• **STATED EXERCISE**
Copy out all lines where "wide" appears.

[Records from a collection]
★ ★ ★ ★ ★

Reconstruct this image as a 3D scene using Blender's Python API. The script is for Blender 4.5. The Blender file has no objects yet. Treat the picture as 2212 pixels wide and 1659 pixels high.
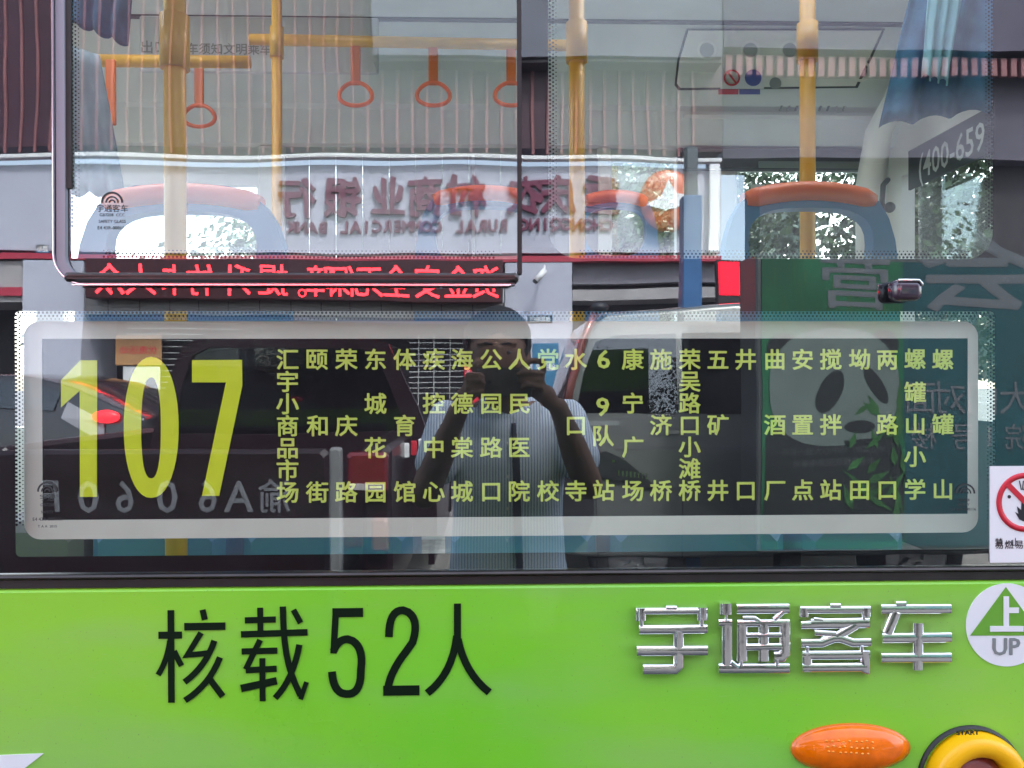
import bpy, bmesh, math, random
from mathutils import Vector, Matrix, Euler, noise
random.seed(7)
R=math.radians
SC=bpy.context.scene
COL=SC.collection
# ------------------------------------------------------------ camera
F=1722.0; UW=2212.0; CU,CV=1106.0,829.5
CAM=Vector((0,-1.25,1.5))
Y=-0.25            # plane of the bus glass
DG=Y-CAM.y
cd=bpy.data.cameras.new('camera'); cam=bpy.data.objects.new('camera',cd); COL.objects.link(cam)
cd.sensor_width=36; cd.lens=36*F/UW; cd.clip_start=0.01; cd.clip_end=2000
ROT=(Euler((R(90-0.15),0,R(-1.6)),'XYZ').to_matrix() @ Matrix.Rotation(R(-0.12),3,'Z'))
cam.location=CAM; cam.rotation_euler=ROT.to_euler()
SC.camera=cam
# ------------------------------------------------------------ world, sun, exposure
SUN_EL,SUN_AZ=R(50),R(25)      # high and soft, coming over the bus roof
w=bpy.data.worlds.new('World'); SC.world=w; w.use_nodes=True
nt=w.node_tree; bg=nt.nodes['Background']; sky=nt.nodes.new('ShaderNodeTexSky')
sky.sky_type='NISHITA'; sky.sun_disc=False; sky.sun_elevation=SUN_EL; sky.sun_rotation=SUN_AZ
sky.dust_density=3; sky.air_density=1.0; sky.ozone_density=1
hs=nt.nodes.new('ShaderNodeHueSaturation'); hs.inputs['Saturation'].default_value=.6
nt.links.new(sky.outputs[0],hs.inputs['Color']); nt.links.new(hs.outputs[0],bg.inputs[0]); bg.inputs[1].default_value=0.12
sl=bpy.data.lights.new('sun','SUN'); so=bpy.data.objects.new('sun',sl); COL.objects.link(so)
sl.energy=1.0; sl.angle=R(8); sl.color=(1,0.98,0.95)
sd=Vector((math.sin(SUN_AZ)*math.cos(SUN_EL),math.cos(SUN_AZ)*math.cos(SUN_EL),math.sin(SUN_EL)))
so.rotation_euler=sd.to_track_quat('Z','Y').to_euler()
SC.view_settings.view_transform='Standard'; SC.view_settings.look='None'
SC.view_settings.exposure=3.17; SC.view_settings.gamma=1
SC.cycles.max_bounces=10; SC.cycles.transparent_max_bounces=12; SC.cycles.glossy_bounces=5
SC.cycles.sample_clamp_indirect=6
SC.cycles.caustics_reflective=False; SC.cycles.caustics_refractive=False

# ------------------------------------------------------------ picture measurements -> places
def P(u,v,y):
    """point on the plane y that is seen at (u,v) of the photograph (2212 wide)"""
    d=ROT @ Vector(((u-CU)/F,(CV-v)/F,-1))
    t=(y-CAM.y)/d.y
    return CAM+d*t
def M(u,v,d):
    """same for a thing seen in the glass at optical distance d: its real place in the street"""
    p=P(u,v,d-1.25); return Vector((p.x,2*Y-p.y,p.z))
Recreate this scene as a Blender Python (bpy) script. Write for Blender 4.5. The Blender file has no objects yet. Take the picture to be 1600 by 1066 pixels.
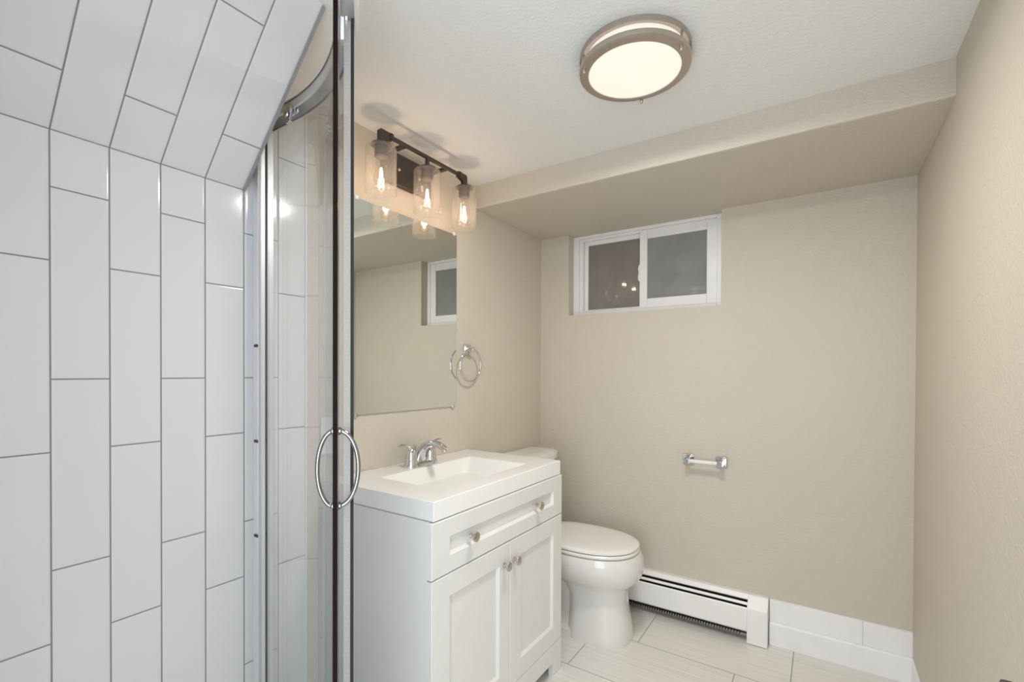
import bpy, bmesh, math, random
from mathutils import Vector, Matrix
random.seed(4)
SC = bpy.context.scene
COL = SC.collection
PI = math.pi

# ---------------------------------------------------------------- camera, world, lights, exposure
CAM = Vector((1.3762, 0.0, 1.2065))
cd = bpy.data.cameras.new('camera')
cam = bpy.data.objects.new('camera', cd); COL.objects.link(cam)
yaw, pit, rol = math.radians(33.4214), math.radians(-0.4883), math.radians(0.2256)
F = Vector((-math.sin(yaw) * math.cos(pit), math.cos(yaw) * math.cos(pit), math.sin(pit)))
R = Vector((math.cos(yaw), math.sin(yaw), 0)); U = R.cross(F)
R2 = R * math.cos(rol) + U * math.sin(rol); U2 = -R * math.sin(rol) + U * math.cos(rol)
m = Matrix((R2, U2, -F)).transposed().to_4x4(); m.translation = CAM
cam.matrix_world = m
cd.sensor_width = 36; cd.lens = 736.53 / 1600 * 36; cd.shift_y = 54.4 / 1600
cd.clip_start = 0.02
SC.camera = cam

wd = bpy.data.worlds.new('world'); SC.world = wd; wd.use_nodes = True
wd.node_tree.nodes['Background'].inputs[0].default_value = (0.9, 0.95, 1, 1)
wd.node_tree.nodes['Background'].inputs[1].default_value = 0.3

SC.view_settings.view_transform = 'Standard'; SC.view_settings.look = 'None'
SC.view_settings.gamma = 1; SC.view_settings.use_curve_mapping = False
SC.view_settings.exposure = 0.06
SC.cycles.use_denoising = True
SC.cycles.max_bounces = 14; SC.cycles.transparent_max_bounces = 40; SC.cycles.diffuse_bounces = 6
SC.cycles.transmission_bounces = 12; SC.cycles.glossy_bounces = 6
SC.cycles.sample_clamp_indirect = 4; SC.cycles.caustics_reflective = False; SC.cycles.caustics_refractive = False

# room numbers (metres)
W, D, ZC = 1.676, 2.391, 2.080          # right wall, back wall, ceiling
SY, ZS = 1.763, 1.974                    # soffit front face, soffit underside
YF = -0.10                               # front wall
HALL = -1.35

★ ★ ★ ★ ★

• **SOLVED PROBLEM**
Reconstruct this image as a 3D scene using Blender's Python API. The script is for Blender 4.5. The Blender file has no objects yet. Treat the picture as 2212 pixels wide and 1659 pixels high.
    """point on the plane y that is seen at (u,v) of the photograph (2212 wide)"""